*Information shown*
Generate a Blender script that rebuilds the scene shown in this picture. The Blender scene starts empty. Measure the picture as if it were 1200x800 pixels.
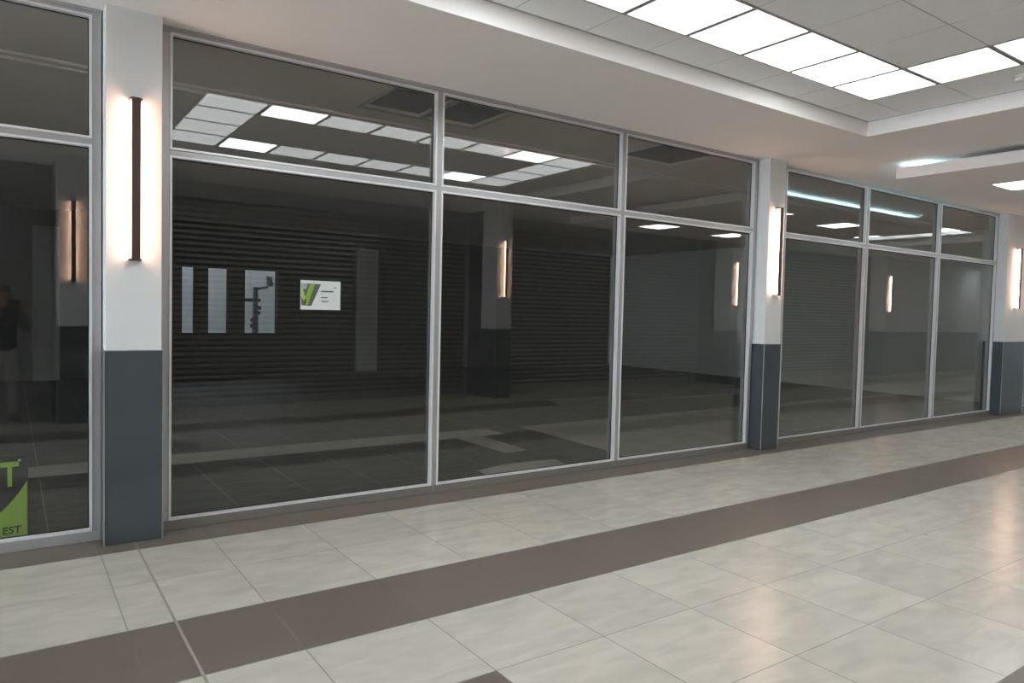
import bpy, bmesh, math, random
from mathutils import Vector, Matrix
random.seed(7)
C = bpy.context.scene.collection
SC = bpy.context.scene

# ------------------------------------------------------------------ helpers
class MB:
    """collects shapes, then links them as ONE mesh object"""
    def __init__(self): self.bm = bmesh.new()
    def box(self, x0, x1, y0, y1, z0, z1, mi=0, bev=0.0):
        bm = self.bm
        vs = [bm.verts.new((x, y, z)) for x in (x0, x1) for y in (y0, y1) for z in (z0, z1)]
        idx = [(0,1,3,2),(4,6,7,5),(0,4,5,1),(2,3,7,6),(0,2,6,4),(1,5,7,3)]
        fs = [bm.faces.new([vs[i] for i in f]) for f in idx]
        for f in fs: f.material_index = mi
        if bev > 0:
            es = list({e for f in fs for e in f.edges})
            r = bmesh.ops.bevel(bm, geom=es, offset=bev, segments=2, affect='EDGES', profile=0.5)
            for f in r['faces']: f.material_index = mi
        return self
    def quad(self, pts, mi=0):
        f = self.bm.faces.new([self.bm.verts.new(p) for p in pts]); f.material_index = mi; return self
    def prism(self, pts, axis, a0, a1, mi=0):
        """closed outline pts (2D) swept along axis from a0 to a1"""
        def P(p, a):
            return {'x': (a, p[0], p[1]), 'y': (p[0], a, p[1]), 'z': (p[0], p[1], a)}[axis]
        A = [self.bm.verts.new(P(p, a0)) for p in pts]; B = [self.bm.verts.new(P(p, a1)) for p in pts]
        n = len(pts)
        for i in range(n):
            f = self.bm.faces.new((A[i], A[(i+1) % n], B[(i+1) % n], B[i])); f.material_index = mi
        self.bm.faces.new(A[::-1]).material_index = mi; self.bm.faces.new(B).material_index = mi
        return self
    def tube(self, p0, p1, r0, r1=None, n=16, mi=0):
        r1 = r0 if r1 is None else r1
        p0, p1 = Vector(p0), Vector(p1); d = (p1-p0).normalized()
        a = d.orthogonal().normalized(); b = d.cross(a)
        A = []; B = []
        for i in range(n):
            t = 2*math.pi*i/n; v = a*math.cos(t)+b*math.sin(t)
            A.append(self.bm.verts.new(p0+v*r0)); B.append(self.bm.verts.new(p1+v*r1))
        for i in range(n):
            self.bm.faces.new((A[i], A[(i+1) % n], B[(i+1) % n], B[i])).material_index = mi
        self.bm.faces.new(A[::-1]).material_index = mi; self.bm.faces.new(B).material_index = mi
        return self
    def lathe(self, prof, c=(0,0,0), n=32, mi=0):
        c = Vector(c); rings = []
        for r, z in prof:
            rings.append([self.bm.verts.new(c+Vector((r*math.cos(2*math.pi*i/n), r*math.sin(2*math.pi*i/n), z))) for i in range(n)])
        for k in range(len(rings)-1):
            for i in range(n):
                self.bm.faces.new((rings[k][i], rings[k][(i+1) % n], rings[k+1][(i+1) % n], rings[k+1][i])).material_index = mi
        self.bm.faces.new(rings[0][::-1]).material_index = mi; self.bm.faces.new(rings[-1]).material_index = mi
        return self
    def sphere(self, c, r, sx=1, sy=1, sz=1, mi=0, seg=20):
        res = bmesh.ops.create_uvsphere(self.bm, u_segments=seg, v_segments=seg//2, radius=r,
              matrix=Matrix.Translation(c) @ Matrix.Diagonal((sx, sy, sz, 1)))
        for v in res['verts']:
            for f in v.link_faces: f.material_index = mi
        return self
    def xf(self, M):
        bmesh.ops.transform(self.bm, matrix=M, verts=self.bm.verts[:]); return self
    def build(self, name, mats, parent=None, smooth=False, local=None):
        bmesh.ops.recalc_face_normals(self.bm, faces=self.bm.faces[:])
        if local is not None:
            bmesh.ops.translate(self.bm, vec=-Vector(local), verts=self.bm.verts[:])
        me = bpy.data.meshes.new(name); self.bm.to_mesh(me); self.bm.free()
        for m in (mats if isinstance(mats, (list, tuple)) else [mats]): me.materials.append(m)
        if smooth:
            for p in me.polygons: p.use_smooth = True
        o = bpy.data.objects.new(name, me); C.objects.link(o)
        if parent: o.parent = parent
        return o

def tag(o, label=None, cat=None, group=None, kind=None):
    if label: o['label'] = label
    if cat: o['category'] = cat
    if group: o['group'] = group
    if kind: o['kind'] = kind
    return o
def thing(name, loc, label=None, cat=None, group=None, kind=None, rz=0):
    o = bpy.data.objects.new(name, None); C.objects.link(o); o.location = loc; o.rotation_euler = (0, 0, rz)
    o.empty_display_size = 0.1
    return tag(o, label, cat, group, kind)
def copy_tree(o, parent=None):
    c = o.copy(); C.objects.link(c)
    if parent: c.parent = parent
    for ch in list(o.children): copy_tree(ch, c)
    return c

# ------------------------------------------------------------------ materials
def new_mat(name):
    m = bpy.data.materials.new(name); m.use_nodes = True
    nt = m.node_tree; return m, nt, nt.nodes['Principled BSDF']
def N(nt, t, **kw):
    n = nt.nodes.new(t)
    for k, v in kw.items(): setattr(n, k, v)
    return n
def math_n(nt, op, a, b=None, c=None):
    n = N(nt, 'ShaderNodeMath', operation=op)
    for i, v in enumerate((a, b, c)):
        if v is None: continue
        if isinstance(v, (int, float)): n.inputs[i].default_value = v
        else: nt.links.new(v, n.inputs[i])
    return n.outputs[0]
def mixc(nt, fac, a, b, mode='MIX'):
    n = N(nt, 'ShaderNodeMix', data_type='RGBA', blend_type=mode)
    for s, v in ((n.inputs[0], fac), (n.inputs[6], a), (n.inputs[7], b)):
        if isinstance(v, (int, float)): s.default_value = v
        elif isinstance(v, tuple): s.default_value = (*v, 1) if len(v) == 3 else v
        else: nt.links.new(v, s)
    return n.outputs[2]
def plain(name, col, rough=0.5, metal=0.0, spec=0.5, var=0.0, vscale=8.0, bump=0.0, bscale=60.0, emit=None, estr=0.0, coat=0.0):
    """one-colour material with a little procedural mottling / bump"""
    m, nt, b = new_mat(name)
    b.inputs['Base Color'].default_value = (*col, 1); b.inputs['Roughness'].default_value = rough
    b.inputs['Metallic'].default_value = metal; b.inputs['Specular IOR Level'].default_value = spec
    b.inputs['Coat Weight'].default_value = coat
    tc = N(nt, 'ShaderNodeTexCoord')
    if var > 0:
        no = N(nt, 'ShaderNodeTexNoise'); no.inputs['Scale'].default_value = vscale; no.inputs['Detail'].default_value = 5
        nt.links.new(tc.outputs['Object'], no.inputs['Vector'])
        lo = tuple(max(0, c*(1-var)) for c in col); hi = tuple(min(1, c*(1+var)) for c in col)
        nt.links.new(mixc(nt, no.outputs['Fac'], lo, hi), b.inputs['Base Color'])
    if bump > 0:
        no = N(nt, 'ShaderNodeTexNoise'); no.inputs['Scale'].default_value = bscale; no.inputs['Detail'].default_value = 3
        nt.links.new(tc.outputs['Object'], no.inputs['Vector'])
        bp = N(nt, 'ShaderNodeBump'); bp.inputs['Strength'].default_value = bump; bp.inputs['Distance'].default_value = 0.005
        nt.links.new(no.outputs['Fac'], bp.inputs['Height']); nt.links.new(bp.outputs['Normal'], b.inputs['Normal'])
    if emit:
        b.inputs['Emission Color'].default_value = (*emit, 1); b.inputs['Emission Strength'].default_value = estr
    return m

def floor_tile_mat(name, base, joint, rough, streak, brown=False):
    """polished corridor tiles: 0.6 m grid, movement joint at x = 0.636, running shade variation"""
    m, nt, b = new_mat(name)
    tc = N(nt, 'ShaderNodeTexCoord'); sp = N(nt, 'ShaderNodeSeparateXYZ'); nt.links.new(tc.outputs['Object'], sp.inputs[0])
    x, y = sp.outputs[0], sp.outputs[1]
    right = math_n(nt, 'GREATER_THAN', x, 0.636)
    xo = math_n(nt, 'SUBTRACT', x, math_n(nt, 'ADD', 0.436, math_n(nt, 'MULTIPLY', right, 0.62)))
    def line(v, w):
        r = math_n(nt, 'DIVIDE', v, 0.6)
        fr = math_n(nt, 'ABSOLUTE', math_n(nt, 'SUBTRACT', r, math_n(nt, 'ROUND', r)))
        return math_n(nt, 'LESS_THAN', fr, w/0.6)
    def near(v, c, w): return math_n(nt, 'LESS_THAN', math_n(nt, 'ABSOLUTE', math_n(nt, 'SUBTRACT', v, c)), w)
    lx = line(xo, 0.0026); ly = line(y, 0.0022)
    ex = near(x, 0.636, 0.0062)
    ln = math_n(nt, 'MAXIMUM', lx, ly)
    # per-tile tint
    cx = math_n(nt, 'FLOOR', math_n(nt, 'DIVIDE', xo, 0.6)); cy = math_n(nt, 'FLOOR', math_n(nt, 'DIVIDE', y, 0.6))
    cb = N(nt, 'ShaderNodeCombineXYZ'); nt.links.new(cx, cb.inputs[0]); nt.links.new(cy, cb.inputs[1])
    wn = N(nt, 'ShaderNodeTexWhiteNoise', noise_dimensions='3D'); nt.links.new(cb.outputs[0], wn.inputs['Vector'])
    # cloudy marbling, shifted tile by tile
    off = N(nt, 'ShaderNodeVectorMath', operation='MULTIPLY_ADD'); nt.links.new(wn.outputs['Color'], off.inputs[0])
    off.inputs[1].default_value = (9, 9, 9); nt.links.new(tc.outputs['Object'], off.inputs[2])
    mp = N(nt, 'ShaderNodeMapping'); mp.inputs['Scale'].default_value = (2.2, 5.5, 1); mp.inputs['Rotation'].default_value = (0, 0, 0.5)
    nt.links.new(off.outputs[0], mp.inputs['Vector'])
    no = N(nt, 'ShaderNodeTexNoise'); no.inputs['Scale'].default_value = 1.6; no.inputs['Detail'].default_value = 7; no.inputs['Distortion'].default_value = 0.6
    nt.links.new(mp.outputs[0], no.inputs['Vector'])
    lo = tuple(c*(1-streak) for c in base); hi = tuple(min(1, c*(1+streak)) for c in base)
    rr = N(nt, 'ShaderNodeMapRange'); rr.inputs[1].default_value = 0.3; rr.inputs[2].default_value = 0.7; nt.links.new(no.outputs['Fac'], rr.inputs[0])
    col = mixc(nt, rr.outputs[0], lo, hi)
    tint = N(nt, 'ShaderNodeMapRange'); tint.inputs[3].default_value = 0.96; tint.inputs[4].default_value = 1.04; nt.links.new(wn.outputs['Value'], tint.inputs[0])
    col = mixc(nt, 1.0, col, tint.outputs[0], 'MULTIPLY')
    col = mixc(nt, ln, col, joint)
    col = mixc(nt, ex, col, (0.24, 0.225, 0.20) if not brown else (0.30, 0.27, 0.24))
    nt.links.new(col, b.inputs['Base Color'])
    anyl = math_n(nt, 'MAXIMUM', ln, ex)
    rv = N(nt, 'ShaderNodeMapRange'); rv.inputs[3].default_value = rough*0.85; rv.inputs[4].default_value = rough*1.2; nt.links.new(no.outputs['Fac'], rv.inputs[0])
    rgh = math_n(nt, 'ADD', rv.outputs[0], math_n(nt, 'MULTIPLY', anyl, 0.4))
    nt.links.new(rgh, b.inputs['Roughness'])
    bp = N(nt, 'ShaderNodeBump', invert=True); bp.inputs['Strength'].default_value = 0.35; bp.inputs['Distance'].default_value = 0.002
    nt.links.new(anyl, bp.inputs['Height']); nt.links.new(bp.outputs['Normal'], b.inputs['Normal'])
    return m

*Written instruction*
Please extract exactly the lines of the data, from the first through the line containing "SC = bpy.context.scene", and add no pictures to the copy.

*Solved problem*
Generate a Blender script that rebuilds the scene shown in this picture. The Blender scene starts empty. Measure the picture as if it were 1200x800 pixels.
import bpy, bmesh, math, random
from mathutils import Vector, Matrix
random.seed(7)
C = bpy.context.scene.collection
SC = bpy.context.scene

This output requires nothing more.